Directions:
Retype all material exactly. Pictures stay out of the copy.

Supplied material:
** Begin **

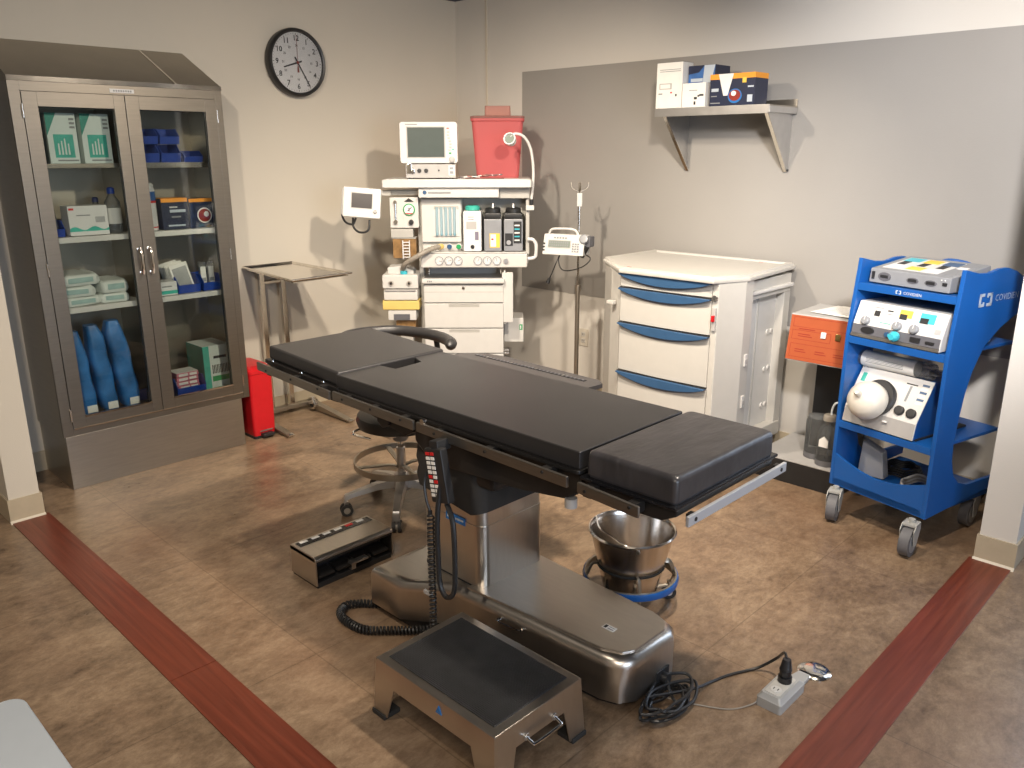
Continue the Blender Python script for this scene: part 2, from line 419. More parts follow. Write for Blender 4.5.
for y in (-4.45, -3.33, -2.20): w.box(7.02, 7.08, y, y+0.05, 0.5, 2.2)
win2 = struct('window_2', w)
g = MB('window_glass'); g.box(7.047, 7.053, -4.42, -2.18, 0.54, 2.17); g.build('window_pane', win2)
b = MB('wall_cream'); b.box(0.0, 7.0, -6.6, -6.5, 0, 2.6); struct('wall_front', b)
b = MB('wall_cream'); b.box(0.0, 0.60, -3.280, -3.155, 0.0, 2.6); struct('wall_stub_left', b)
b = MB('wall_white'); b.box(3.81, 3.94, -0.640, 0.0, 0.0, 2.6); struct('wall_stub_right', b)
def base(poly):
    m = MB('cove_base'); m.prism(poly, 0.0, 0.105, bev=0.001)
    return m
b = MB('cove_base'); b.box(0.0, 0.008, -6.5, -3.28, 0, 0.105); b.box(0.0, 0.008, -3.155, -0.0, 0, 0.105); struct('baseboard_left', b)
b = MB('cove_base'); b.box(0.0, 3.81, -0.008, 0.0, 0, 0.105); struct('baseboard_back', b)
b = MB('cove_base')
b.prism([(0.0, -3.288), (0.608, -3.288), (0.608, -3.147), (0.0, -3.147), (0.0, -3.1549), (0.6001, -3.1549), (0.6001, -3.2801), (0.0, -3.2801)], 0, 0.11)
b.prism([(0.608, 0.0), (0.622, 0.0), (0.615, 0.006), (0.608, 0.012)], -3.29, -3.145, 'trim_cream', ax='y')
struct('baseboard_stub_left', b)
b = MB('cove_base')
b.prism([(3.802, -0.009), (3.802, -0.648), (3.948, -0.648), (3.948, -0.001), (3.9401, -0.001), (3.9401, -0.6401), (3.8099, -0.6401), (3.8099, -0.009)], 0, 0.11)
b.prism([(-0.648, 0.0), (-0.662, 0.0), (-0.655, 0.006), (-0.648, 0.012)], 3.80, 3.95, 'trim_cream', ax='x')
struct('baseboard_stub_right', b)
b = MB('trim_cream'); b.box(0.303, 0.319, -0.007, 0.0, 0.105, 2.6, bev=0.002)
b.box(0.300, 0.322, -0.009, 0.0, 2.255, 2.268, bev=0.001); struct('trim_3', b)
w = MB('alu'); w.box(4.10, 4.62, 0.02, 0.08, 0.12, 0.17); w.box(4.10, 4.62, 0.02, 0.08, 2.30, 2.35)
for x in (4.10, 4.57): w.box(x, x+0.05, 0.02, 0.08, 0.12, 2.35)
win = struct('window_1', w)
g = MB('window_glass'); g.box(4.14, 4.58, 0.047, 0.053, 0.16, 2.31); g.build('window_pane', win)

# wall outlet by the corner
o = thing('wall_outlet', 'beige duplex wall outlet low on the back wall behind the thin pole', 'outlet', (1.21, 0, 0.42))
b = MB('wall_cream'); b.box(-0.038, 0.038, -0.006, 0.0, -0.058, 0.058, bev=0.002); b.build('cover_plate', o)
for z in (-0.022, 0.022):
    b = MB('beige_plastic'); b.box(-0.016, 0.016, -0.009, -0.005, z-0.014, z+0.014, bev=0.002)
    b.box(-0.008, -0.005, -0.0095, -0.0088, z-0.006, z+0.006, 'ink'); b.box(0.005, 0.008, -0.0095, -0.0088, z-0.006, z+0.006, 'ink')
    b.build('socket', o)

# ================================================================== CLOCK
CY, CZ = -1.308, 2.113
o = thing('wall_clock', 'round black-rimmed wall clock with white face, on the cream wall', 'clock', (0, CY, CZ))
FX = MPX(0, 0, 0)
b = MB('black_plastic', FX)
b.lathe([(0.182, 0.0), (0.190, 0.012), (0.192, 0.045), (0.188, 0.060), (0.180, 0.066), (0.171, 0.062), (0.168, 0.052), (0.168, 0.048), (0.0, 0.048)][:8], n=64)
b.build('case', o)
b = MB('white', FX); b.lathe([(0.1685, 0.044), (0.1685, 0.049)], n=64); fc = b.build('face', o)
b = MB('ink', FX)
for h in range(1, 13):
    a = PI/2 - h*PI/6
    b.text(str(h), 0.042, TM(0.134*math.cos(a), 0.134*math.sin(a), 0.0505), 'ink', bold=True)
    b.text(str(h+12), 0.017, TM(0.094*math.cos(a), 0.094*math.sin(a), 0.0505), 'ink', bold=True)
for k in range(60):
    a = k*PI/30; l = 0.010 if k % 5 == 0 else 0.005
    b.box(-0.0008 - (0.0006 if k % 5 == 0 else 0), 0.0008 + (0.0006 if k % 5 == 0 else 0), 0.162-l, 0.162, 0.0503, 0.0512, M=Matrix.Rotation(a, 4, 'Z'))
b.build('numerals', o)
def hand(name, ang, L, wd, tail, m, z):
    h = MB(m, FX); h.prism([(-wd, -tail), (wd, -tail), (wd*0.7, L), (-wd*0.7, L)], z, z+0.0015, M=Matrix.Rotation(-R(ang), 4, 'Z')); return h.build(name, o)
hand('hour_hand', 252.5, 0.098, 0.0048, 0.03, 'ink', 0.0525)
hand('minute_hand', 150, 0.150, 0.0042, 0.035, 'ink', 0.0545)
h = MB('dark_red', FX); h.prism([(-0.0009, -0.05), (0.0009, -0.05), (0.0007, 0.15), (-0.0007, 0.15)], 0.056, 0.057); h.lathe([(0.008, 0.055), (0.008, 0.058)], n=16); h.prism([(-0.006, -0.055), (0.006, -0.055), (0.003, -0.02), (-0.003, -0.02)], 0.056, 0.057); h.build('second_hand', o)
g = MB('clock_lens', FX)
g.lathe([(0.170, 0.0602), (0.10, 0.0622), (0.01, 0.0628)], n=48); g.build('lens', o)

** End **

Task response:
Continue the Blender Python script for this scene: part 2, from line 419. More parts follow. Write for Blender 4.5.
for y in (-4.45, -3.33, -2.20): w.box(7.02, 7.08, y, y+0.05, 0.5, 2.2)
win2 = struct('window_2', w)
g = MB('window_glass'); g.box(7.047, 7.053, -4.42, -2.18, 0.54, 2.17); g.build('window_pane', win2)
b = MB('wall_cream'); b.box(0.0, 7.0, -6.6, -6.5, 0, 2.6); struct('wall_front', b)
b = MB('wall_cream'); b.box(0.0, 0.60, -3.280, -3.155, 0.0, 2.6); struct('wall_stub_left', b)
b = MB('wall_white'); b.box(3.81, 3.94, -0.640, 0.0, 0.0, 2.6); struct('wall_stub_right', b)
def base(poly):
    m = MB('cove_base'); m.prism(poly, 0.0, 0.105, bev=0.001)
    return m
b = MB('cove_base'); b.box(0.0, 0.008, -6.5, -3.28, 0, 0.105); b.box(0.0, 0.008, -3.155, -0.0, 0, 0.105); struct('baseboard_left', b)
b = MB('cove_base'); b.box(0.0, 3.81, -0.008, 0.0, 0, 0.105); struct('baseboard_back', b)
b = MB('cove_base')
b.prism([(0.0, -3.288), (0.608, -3.288), (0.608, -3.147), (0.0, -3.147), (0.0, -3.1549), (0.6001, -3.1549), (0.6001, -3.2801), (0.0, -3.2801)], 0, 0.11)
b.prism([(0.608, 0.0), (0.622, 0.0), (0.615, 0.006), (0.608, 0.012)], -3.29, -3.145, 'trim_cream', ax='y')
struct('baseboard_stub_left', b)
b = MB('cove_base')
b.prism([(3.802, -0.009), (3.802, -0.648), (3.948, -0.648), (3.948, -0.001), (3.9401, -0.001), (3.9401, -0.6401), (3.8099, -0.6401), (3.8099, -0.009)], 0, 0.11)
b.prism([(-0.648, 0.0), (-0.662, 0.0), (-0.655, 0.006), (-0.648, 0.012)], 3.80, 3.95, 'trim_cream', ax='x')
struct('baseboard_stub_right', b)
b = MB('trim_cream'); b.box(0.303, 0.319, -0.007, 0.0, 0.105, 2.6, bev=0.002)
b.box(0.300, 0.322, -0.009, 0.0, 2.255, 2.268, bev=0.001); struct('trim_3', b)
w = MB('alu'); w.box(4.10, 4.62, 0.02, 0.08, 0.12, 0.17); w.box(4.10, 4.62, 0.02, 0.08, 2.30, 2.35)
for x in (4.10, 4.57): w.box(x, x+0.05, 0.02, 0.08, 0.12, 2.35)
win = struct('window_1', w)
g = MB('window_glass'); g.box(4.14, 4.58, 0.047, 0.053, 0.16, 2.31); g.build('window_pane', win)

# wall outlet by the corner
o = thing('wall_outlet', 'beige duplex wall outlet low on the back wall behind the thin pole', 'outlet', (1.21, 0, 0.42))
b = MB('wall_cream'); b.box(-0.038, 0.038, -0.006, 0.0, -0.058, 0.058, bev=0.002); b.build('cover_plate', o)
for z in (-0.022, 0.022):
    b = MB('beige_plastic'); b.box(-0.016, 0.016, -0.009, -0.005, z-0.014, z+0.014, bev=0.002)
    b.box(-0.008, -0.005, -0.0095, -0.0088, z-0.006, z+0.006, 'ink'); b.box(0.005, 0.008, -0.0095, -0.0088, z-0.006, z+0.006, 'ink')
    b.build('socket', o)

# ================================================================== CLOCK
CY, CZ = -1.308, 2.113
o = thing('wall_clock', 'round black-rimmed wall clock with white face, on the cream wall', 'clock', (0, CY, CZ))
FX = MPX(0, 0, 0)
b = MB('black_plastic', FX)
b.lathe([(0.182, 0.0), (0.190, 0.012), (0.192, 0.045), (0.188, 0.060), (0.180, 0.066), (0.171, 0.062), (0.168, 0.052), (0.168, 0.048), (0.0, 0.048)][:8], n=64)
b.build('case', o)
b = MB('white', FX); b.lathe([(0.1685, 0.044), (0.1685, 0.049)], n=64); fc = b.build('face', o)
b = MB('ink', FX)
for h in range(1, 13):
    a = PI/2 - h*PI/6
    b.text(str(h), 0.042, TM(0.134*math.cos(a), 0.134*math.sin(a), 0.0505), 'ink', bold=True)
    b.text(str(h+12), 0.017, TM(0.094*math.cos(a), 0.094*math.sin(a), 0.0505), 'ink', bold=True)
for k in range(60):
    a = k*PI/30; l = 0.010 if k % 5 == 0 else 0.005
    b.box(-0.0008 - (0.0006 if k % 5 == 0 else 0), 0.0008 + (0.0006 if k % 5 == 0 else 0), 0.162-l, 0.162, 0.0503, 0.0512, M=Matrix.Rotation(a, 4, 'Z'))
b.build('numerals', o)
def hand(name, ang, L, wd, tail, m, z):
    h = MB(m, FX); h.prism([(-wd, -tail), (wd, -tail), (wd*0.7, L), (-wd*0.7, L)], z, z+0.0015, M=Matrix.Rotation(-R(ang), 4, 'Z')); return h.build(name, o)
hand('hour_hand', 252.5, 0.098, 0.0048, 0.03, 'ink', 0.0525)
hand('minute_hand', 150, 0.150, 0.0042, 0.035, 'ink', 0.0545)
h = MB('dark_red', FX); h.prism([(-0.0009, -0.05), (0.0009, -0.05), (0.0007, 0.15), (-0.0007, 0.15)], 0.056, 0.057); h.lathe([(0.008, 0.055), (0.008, 0.058)], n=16); h.prism([(-0.006, -0.055), (0.006, -0.055), (0.003, -0.02), (-0.003, -0.02)], 0.056, 0.057); h.build('second_hand', o)
g = MB('clock_lens', FX)
g.lathe([(0.170, 0.0602), (0.10, 0.0622), (0.01, 0.0628)], n=48); g.build('lens', o)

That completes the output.